As Ronald Blythe recorded, the horsemen were always the ‘big men’ on the farm:
They kept in with each other and had secrets. They were a whispering lot. If someone who wasn’t a ploughman came upon them and they happened to be talking, they’d soon change the conversation! The horses were friends and loved like men. Some men would do more for a horse than they would for a wife. The ploughmen talked softly to their teams all day long, and you could see the horses listening.
Since, in 1939, most tasks were still tackled by hand, farm workers needed to be strong, fit and hardy. A ploughman plodded over ten or eleven miles of ground every day, guiding his team, as did a man broadcasting seed or fertilizer by hand. A tractor driver had no protection from sun, wind, rain and snow except for his coat and hat: winter and summer he sat in the open on a steel seat, sprung on a flat steel tongue, and maybe slightly padded with an old hessian sack. He had no cab to shield him from the elements, still less any ear-defenders. His only air conditioning was provided by nature.
Starting one of those old bangers was a labour in itself, especially in winter. Having primed the fuel pump, the driver had to turn the engine over by swinging the crank handle at the front – a procedure that might drag on for ten minutes or more in cold weather. If he failed to keep his thumb on the same side of the handle as his fingers, and the engine kicked back, his thumb could be dislocated or broken. Some farmers had trouble progressing from old equipment to new: one in Cornwall tried to get his new machine to stop by shouting ‘Whoa!’ – and in consequence drove straight through the wall of a shed.

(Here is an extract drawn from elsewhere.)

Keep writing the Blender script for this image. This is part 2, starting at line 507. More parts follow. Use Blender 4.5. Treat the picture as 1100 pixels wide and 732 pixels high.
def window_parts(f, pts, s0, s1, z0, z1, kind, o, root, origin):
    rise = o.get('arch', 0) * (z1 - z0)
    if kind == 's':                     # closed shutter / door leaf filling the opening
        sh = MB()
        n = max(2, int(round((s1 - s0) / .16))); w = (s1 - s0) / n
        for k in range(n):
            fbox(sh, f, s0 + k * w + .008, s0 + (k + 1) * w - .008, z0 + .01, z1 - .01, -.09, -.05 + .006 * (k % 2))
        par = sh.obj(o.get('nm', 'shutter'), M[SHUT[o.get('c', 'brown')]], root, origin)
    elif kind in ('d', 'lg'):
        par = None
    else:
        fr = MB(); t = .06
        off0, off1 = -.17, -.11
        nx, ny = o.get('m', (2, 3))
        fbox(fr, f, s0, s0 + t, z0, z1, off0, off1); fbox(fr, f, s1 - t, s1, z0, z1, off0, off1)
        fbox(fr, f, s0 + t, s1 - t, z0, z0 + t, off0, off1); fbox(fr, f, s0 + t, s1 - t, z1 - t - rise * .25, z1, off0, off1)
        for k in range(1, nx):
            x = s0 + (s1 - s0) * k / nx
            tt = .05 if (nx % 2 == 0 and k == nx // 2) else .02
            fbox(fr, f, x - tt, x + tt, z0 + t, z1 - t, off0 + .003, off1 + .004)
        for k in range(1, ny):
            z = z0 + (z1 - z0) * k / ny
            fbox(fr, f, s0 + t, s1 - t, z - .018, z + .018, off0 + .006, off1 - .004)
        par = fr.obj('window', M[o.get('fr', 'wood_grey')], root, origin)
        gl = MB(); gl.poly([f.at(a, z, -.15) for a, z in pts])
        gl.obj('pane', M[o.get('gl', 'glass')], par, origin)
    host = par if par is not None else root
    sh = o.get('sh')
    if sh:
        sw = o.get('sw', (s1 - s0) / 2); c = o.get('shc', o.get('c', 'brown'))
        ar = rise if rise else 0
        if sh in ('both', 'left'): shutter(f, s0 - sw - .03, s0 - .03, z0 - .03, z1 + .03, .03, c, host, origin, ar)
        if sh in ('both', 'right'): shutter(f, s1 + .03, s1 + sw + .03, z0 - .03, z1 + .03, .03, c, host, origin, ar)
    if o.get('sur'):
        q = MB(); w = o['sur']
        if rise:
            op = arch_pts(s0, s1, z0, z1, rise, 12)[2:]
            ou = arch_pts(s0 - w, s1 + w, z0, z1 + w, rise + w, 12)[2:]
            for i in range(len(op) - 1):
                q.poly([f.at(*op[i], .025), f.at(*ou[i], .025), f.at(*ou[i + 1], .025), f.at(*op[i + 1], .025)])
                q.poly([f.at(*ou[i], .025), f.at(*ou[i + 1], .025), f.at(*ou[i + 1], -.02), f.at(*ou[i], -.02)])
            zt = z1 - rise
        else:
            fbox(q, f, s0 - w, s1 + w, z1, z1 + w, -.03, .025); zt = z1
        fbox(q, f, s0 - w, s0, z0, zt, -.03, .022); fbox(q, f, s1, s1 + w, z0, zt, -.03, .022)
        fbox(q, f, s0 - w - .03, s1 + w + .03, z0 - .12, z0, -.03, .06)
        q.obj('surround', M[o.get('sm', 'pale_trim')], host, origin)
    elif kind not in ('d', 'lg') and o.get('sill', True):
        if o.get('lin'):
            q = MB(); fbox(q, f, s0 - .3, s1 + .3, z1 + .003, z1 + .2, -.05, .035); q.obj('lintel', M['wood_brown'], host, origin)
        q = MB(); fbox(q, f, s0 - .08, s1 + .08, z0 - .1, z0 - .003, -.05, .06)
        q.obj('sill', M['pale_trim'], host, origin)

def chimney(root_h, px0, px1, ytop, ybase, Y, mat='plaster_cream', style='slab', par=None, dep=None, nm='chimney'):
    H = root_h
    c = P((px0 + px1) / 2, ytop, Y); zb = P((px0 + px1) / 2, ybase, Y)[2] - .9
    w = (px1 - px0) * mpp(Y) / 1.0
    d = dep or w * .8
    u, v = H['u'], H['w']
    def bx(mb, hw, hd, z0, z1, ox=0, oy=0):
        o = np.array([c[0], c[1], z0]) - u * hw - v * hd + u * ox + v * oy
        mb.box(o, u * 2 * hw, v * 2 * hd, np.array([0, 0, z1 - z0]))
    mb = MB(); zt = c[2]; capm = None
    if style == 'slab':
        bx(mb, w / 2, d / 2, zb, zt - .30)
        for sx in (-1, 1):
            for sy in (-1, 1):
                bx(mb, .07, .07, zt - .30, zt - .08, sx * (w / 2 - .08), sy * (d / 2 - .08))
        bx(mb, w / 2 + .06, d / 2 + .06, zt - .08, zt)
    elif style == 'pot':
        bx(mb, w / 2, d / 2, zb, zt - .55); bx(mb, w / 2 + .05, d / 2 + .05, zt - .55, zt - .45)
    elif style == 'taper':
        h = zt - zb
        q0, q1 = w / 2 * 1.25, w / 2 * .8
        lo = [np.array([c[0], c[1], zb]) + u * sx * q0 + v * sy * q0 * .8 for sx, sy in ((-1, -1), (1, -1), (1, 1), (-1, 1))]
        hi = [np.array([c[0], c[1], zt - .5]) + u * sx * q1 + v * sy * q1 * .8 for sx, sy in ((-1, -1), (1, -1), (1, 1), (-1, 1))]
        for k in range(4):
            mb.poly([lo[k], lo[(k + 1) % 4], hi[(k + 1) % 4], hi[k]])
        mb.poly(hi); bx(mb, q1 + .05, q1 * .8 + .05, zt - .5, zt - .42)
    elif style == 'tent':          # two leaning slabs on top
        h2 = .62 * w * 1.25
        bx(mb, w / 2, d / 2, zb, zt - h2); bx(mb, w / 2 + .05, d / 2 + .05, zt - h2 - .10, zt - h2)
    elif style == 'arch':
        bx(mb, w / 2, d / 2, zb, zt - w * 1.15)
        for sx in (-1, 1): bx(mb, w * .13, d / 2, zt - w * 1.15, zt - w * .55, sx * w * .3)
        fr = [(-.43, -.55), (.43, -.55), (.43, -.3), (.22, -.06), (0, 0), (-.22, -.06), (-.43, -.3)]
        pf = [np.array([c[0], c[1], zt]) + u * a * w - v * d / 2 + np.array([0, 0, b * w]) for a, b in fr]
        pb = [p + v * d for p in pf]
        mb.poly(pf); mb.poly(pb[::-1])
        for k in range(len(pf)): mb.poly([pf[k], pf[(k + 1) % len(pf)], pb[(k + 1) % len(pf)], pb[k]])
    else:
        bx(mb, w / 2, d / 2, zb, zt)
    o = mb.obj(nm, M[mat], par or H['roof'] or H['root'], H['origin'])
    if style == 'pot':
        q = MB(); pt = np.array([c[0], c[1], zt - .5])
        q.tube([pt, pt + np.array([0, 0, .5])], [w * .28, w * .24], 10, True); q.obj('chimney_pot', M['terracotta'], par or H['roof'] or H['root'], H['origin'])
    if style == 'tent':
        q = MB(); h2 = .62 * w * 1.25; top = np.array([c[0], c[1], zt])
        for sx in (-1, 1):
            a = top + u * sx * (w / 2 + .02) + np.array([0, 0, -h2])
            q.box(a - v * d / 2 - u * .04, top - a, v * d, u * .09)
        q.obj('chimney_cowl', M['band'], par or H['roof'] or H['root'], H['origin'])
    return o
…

A tractor with rubber tyres was rare. The majority had all-steel rear wheels fitted with angled cleats or protruding lumps called spade-lugs. These gave a grip on fields, but made driving along hard roads impossibly rough – on the surface, the machine and the driver – so whenever a farmer wanted to move his machine any distance along a highway, he had to go through the laborious process of fitting protective metal covers round each wheel, bolting two semi-circular sections together. Rubber tyres were much coveted; they gradually became more available, in effect making a tractor a dual-purpose vehicle, equally at home on field or road; but early in the war any tractor passing along a road attracted attention.
In March 1940 the law was amended to allow boys of twelve and upwards to drive tractors on roads. But boys of eleven or twelve, who had never taken a test, were already working unsupervised on the land. Francis Evans, son of a Gloucestershire farmer, was eleven in 1941 and frequently went ploughing on his own all day. ‘My father would come with me along the road to the field being worked, and then go home on his bicycle, leaving me to carry on.’

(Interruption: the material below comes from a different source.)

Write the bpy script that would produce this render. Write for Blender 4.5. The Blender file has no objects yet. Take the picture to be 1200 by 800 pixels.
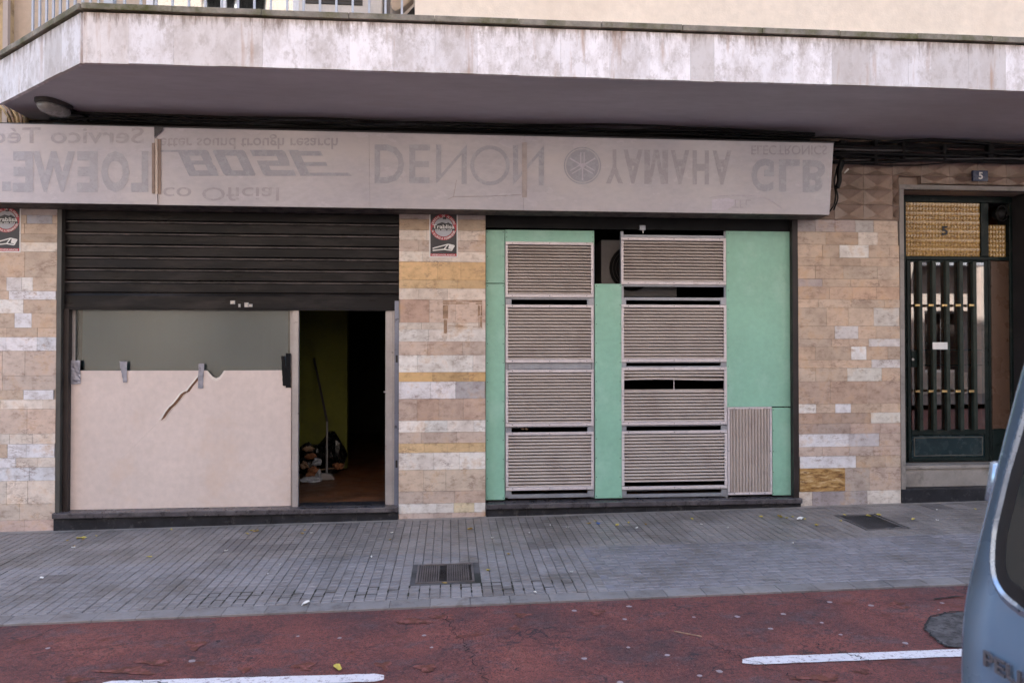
import bpy, bmesh, math, random
from mathutils import Vector, Matrix
random.seed(7)
R_ = random.Random(11)
sc = bpy.context.scene
col = sc.collection

# ------------------------------------------------------------------ camera
FPX = 860.0
YAW = math.atan(72 / FPX)
PIT = math.radians(.8)
SHY = -14.0
CAM = Vector((0, -6.64, 1.63))
_R = Vector((math.cos(YAW), -math.sin(YAW), 0))
_F = Vector((math.sin(YAW) * math.cos(PIT), math.cos(YAW) * math.cos(PIT), math.sin(PIT)))
_U = _R.cross(_F)
cd = bpy.data.cameras.new('camera')
cam = bpy.data.objects.new('camera', cd)
col.objects.link(cam)
cam.location = CAM
cam.rotation_euler = (math.pi / 2 + PIT, 0, -YAW)
cd.sensor_width = 36
cd.lens = FPX / 1200 * 36
cd.shift_y = SHY / 1200
cd.clip_start = .05
cd.clip_end = 400
cd.dof.use_dof = True
cd.dof.focus_distance = 6.5
cd.dof.aperture_fstop = 4.5
sc.camera = cam
SLOPE = .012           # the street climbs gently to the right


def ray(px, py):
    return _R * ((px - 600) / FPX) + _U * ((400 - py + SHY) / FPX) + _F


def at(px, py, y=0.0):
    """surveyed point of the photograph on a vertical plane at depth y"""
    r = ray(px, py)
    return CAM + r * ((y - CAM.y) / r.y)


def WX(px, y=0.0, py=400):
    return at(px, py, y).x


def WZ(px, py, y=0.0):
    return at(px, py, y).z


def gz(x):
    return .0266 + SLOPE * x


def onground(px, py, dz=0.0):
    r = ray(px, py)
    t = (.0266 + dz - CAM.z) / (r.z - SLOPE * r.x)
    return CAM + r * t


# ------------------------------------------------------------------ materials
MATS = {}


def new_mat(name):
    m = bpy.data.materials.new(name)
    m.use_nodes = True
    nt = m.node_tree
    b = nt.nodes['Principled BSDF']
    return m, nt, b


def nd(nt, t, **kw):
    n = nt.nodes.new(t)
    for k, v in kw.items():
        if k.startswith('i_'):
            key = k[2:].replace('_', ' ')
            n.inputs[key].default_value = v
        else:
            setattr(n, k, v)
    return n


def noise(nt, vec, scale, detail=4, rough=.6, lac=2.0):
    n = nd(nt, 'ShaderNodeTexNoise')
    n.inputs['Scale'].default_value = scale
    n.inputs['Detail'].default_value = detail
    n.inputs['Roughness'].default_value = rough
    nt.links.new(vec, n.inputs['Vector'])
    return n.outputs['Fac']


def ramp(nt, fac, stops):
    r = nd(nt, 'ShaderNodeValToRGB')
    e = r.color_ramp.elements
    while len(e) < len(stops):
        e.new(.5)
    for el, (p, c) in zip(e, stops):
        el.position = p
        el.color = c if len(c) == 4 else (*c, 1)
    nt.links.new(fac, r.inputs[0])
    return r.outputs[0]


def mix(nt, fac, a, b, mode='MIX'):
    m = nd(nt, 'ShaderNodeMix', data_type='RGBA', blend_type=mode)
    for s, v in ((m.inputs[0], fac), (m.inputs[6], a), (m.inputs[7], b)):
        if isinstance(v, (int, float)):
            s.default_value = v
        elif isinstance(v, tuple):
            s.default_value = v if len(v) == 4 else (*v, 1)
        else:
            nt.links.new(v, s)
    return m.outputs[2]


def pos(nt, sx=1, sy=1, sz=1, obj=False):
    if obj:
        s = nd(nt, 'ShaderNodeTexCoord').outputs['Object']
    else:
        s = nd(nt, 'ShaderNodeNewGeometry').outputs['Position']
    mp = nd(nt, 'ShaderNodeMapping')
    mp.inputs['Scale'].default_value = (sx, sy, sz)
    nt.links.new(s, mp.inputs['Vector'])
    return mp.outputs[0]


def bump(nt, bsdf, fac, strength=.3, dist=.01):
    b = nd(nt, 'ShaderNodeBump')
    b.inputs['Strength'].default_value = strength
    b.inputs['Distance'].default_value = dist
    nt.links.new(fac, b.inputs['Height'])
    nt.links.new(b.outputs[0], bsdf.inputs['Normal'])


def simple(name, c, rough=.6, metal=0, var=.18, scale=6, bmp=0, bscale=60, dirt=None, dscale=3, dlo=.55, dhi=.75,
           obj=False, stretch=(1, 1, 1), spec=.5, coat=0, fine=.35):
    """base colour with two scales of tonal variation, an optional dirt layer and bump"""
    m, nt, b = new_mat(name)
    p = pos(nt, *stretch, obj=obj)
    n1 = noise(nt, p, scale, 5, .6)
    lo = tuple(x * (1 - var) for x in c)
    hi = tuple(min(1, x * (1 + var)) for x in c)
    cc = ramp(nt, n1, [(.3, lo), (.7, hi)])
    n2 = noise(nt, p, scale * 9, 3, .6)
    cc = mix(nt, fine, cc, ramp(nt, n2, [(.3, (.7, .7, .7)), (.7, (1, 1, 1))]), 'MULTIPLY')
    if dirt:
        n3 = noise(nt, p, dscale, 6, .7)
        f = ramp(nt, n3, [(dlo, (0, 0, 0)), (dhi, (1, 1, 1))])
        cc = mix(nt, f, cc, dirt)
    nt.links.new(cc, b.inputs['Base Color'])
    r2 = ramp(nt, noise(nt, p, scale * 2, 4, .6), [(.3, (max(.02, rough - .12),) * 3), (.7, (min(1, rough + .12),) * 3)])
    nt.links.new(r2, b.inputs['Roughness'])
    b.inputs['Metallic'].default_value = metal
    b.inputs['Specular IOR Level'].default_value = spec
    b.inputs['Coat Weight'].default_value = coat
    if bmp:
        bump(nt, b, noise(nt, p, bscale, 4, .6), bmp, .004)
    MATS[name] = m
    return m


def glass(name, c=(.9, .95, .93), rough=.02, mixf=.88):
    m, nt, b = new_mat(name)
    out = nt.nodes['Material Output']
    g = nd(nt, 'ShaderNodeBsdfGlossy')
    g.inputs['Roughness'].default_value = rough
    g.inputs['Color'].default_value = (1, 1, 1, 1)
    t = nd(nt, 'ShaderNodeBsdfTransparent')
    t.inputs['Color'].default_value = (*c, 1)
    fr = nd(nt, 'ShaderNodeFresnel')
    fr.inputs['IOR'].default_value = 1.5
    mx = nd(nt, 'ShaderNodeMixShader')
    ad = nd(nt, 'ShaderNodeMath', operation='ADD')
    ad.inputs[1].default_value = 1 - mixf
    nt.links.new(fr.outputs[0], ad.inputs[0])
    nt.links.new(ad.outputs[0], mx.inputs[0])
    nt.links.new(t.outputs[0], mx.inputs[1])
    nt.links.new(g.outputs[0], mx.inputs[2])
    nt.links.new(mx.outputs[0], out.inputs['Surface'])
    MATS[name] = m
    return m


def tinted(name, rough=.5, veins=.5, vcol=(.16, .11, .08), fine=.5, bmp=.15, stain=None, nz=1.0, spec=.5):
    """stone / paver material: face colour from the 'Col' attribute, plus veins, speckle and pits"""
    m, nt, b = new_mat(name)
    a = nd(nt, 'ShaderNodeAttribute', attribute_name='Col').outputs['Color']
    p = pos(nt)
    n1 = noise(nt, p, 5 * nz, 6, .65)
    cc = mix(nt, fine, a, ramp(nt, n1, [(.3, (.72, .68, .66)), (.52, (1, 1, 1)), (.72, (1.12, 1.06, 1.0))]), 'MULTIPLY')
    w = pos(nt, 2.2, 2.2, 5.5)
    n2 = noise(nt, w, 2.3 * nz, 9, .72)
    f = ramp(nt, n2, [(.46, (0, 0, 0)), (.5, (veins, veins, veins)), (.53, (0, 0, 0))])
    msk = ramp(nt, noise(nt, pos(nt, 1.0, 1.0, 2.0), 3.4, 3, .6), [(.52, (0, 0, 0)), (.64, (1, 1, 1))])
    f = mix(nt, 1.0, f, msk, 'MULTIPLY')
    cc = mix(nt, f, cc, vcol)
    n8 = noise(nt, pos(nt, 1.3, 1.3, 2.2), 9 * nz, 8, .72)
    cc = mix(nt, fine * .8, cc, ramp(nt, n8, [(.34, (.55, .47, .42)), (.47, (1, 1, 1)), (.66, (1.16, 1.15, 1.15))]), 'MULTIPLY')
    n3 = noise(nt, p, 60 * nz, 3, .7)
    f3 = ramp(nt, n3, [(.66, (0, 0, 0)), (.76, (.55, .55, .55))])
    cc = mix(nt, f3, cc, tuple(x * .8 for x in vcol))
    if stain:
        n4 = noise(nt, pos(nt, 1, 1, 1), stain[1], 5, .7)
        cc = mix(nt, ramp(nt, n4, [(stain[2], (0, 0, 0)), (stain[3], (.8, .8, .8))]), cc, stain[0])
    nt.links.new(cc, b.inputs['Base Color'])
    rr = ramp(nt, n1, [(.3, (rough - .1,) * 3), (.7, (rough + .12,) * 3)])
    nt.links.new(rr, b.inputs['Roughness'])
    b.inputs['Specular IOR Level'].default_value = spec
    bump(nt, b, n3, bmp, .003)
    MATS[name] = m
    return m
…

At hay-time, in June, everyone turned out to help make the most of good weather: wives and children as well as men. Round the edges of fields, where the grass might be wet and choke a mechanical knife, the hay was still mown with scythes. The mechanical cutter was a reciprocating knife with jagged teeth, powered by gears from the axle, and (in the absence of a tractor) it was pulled by two horses walking slowly.

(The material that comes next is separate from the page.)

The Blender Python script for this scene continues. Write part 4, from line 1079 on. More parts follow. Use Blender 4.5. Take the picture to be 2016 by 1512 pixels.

The cut grass was evenly spread with pitchforks until it had begun to dry in the sun, giving off a delicious smell like that of biscuits cooking; then it was turned and left until it was ready to be collected, either by hand or by a horse-drawn rake with long, curved, downward-facing tines, which could be lifted clear of the ground by pulling a lever. A boy riding jockey on the rake had to pay attention, for if he fell off he might be impaled on the tines before he could stop the horse.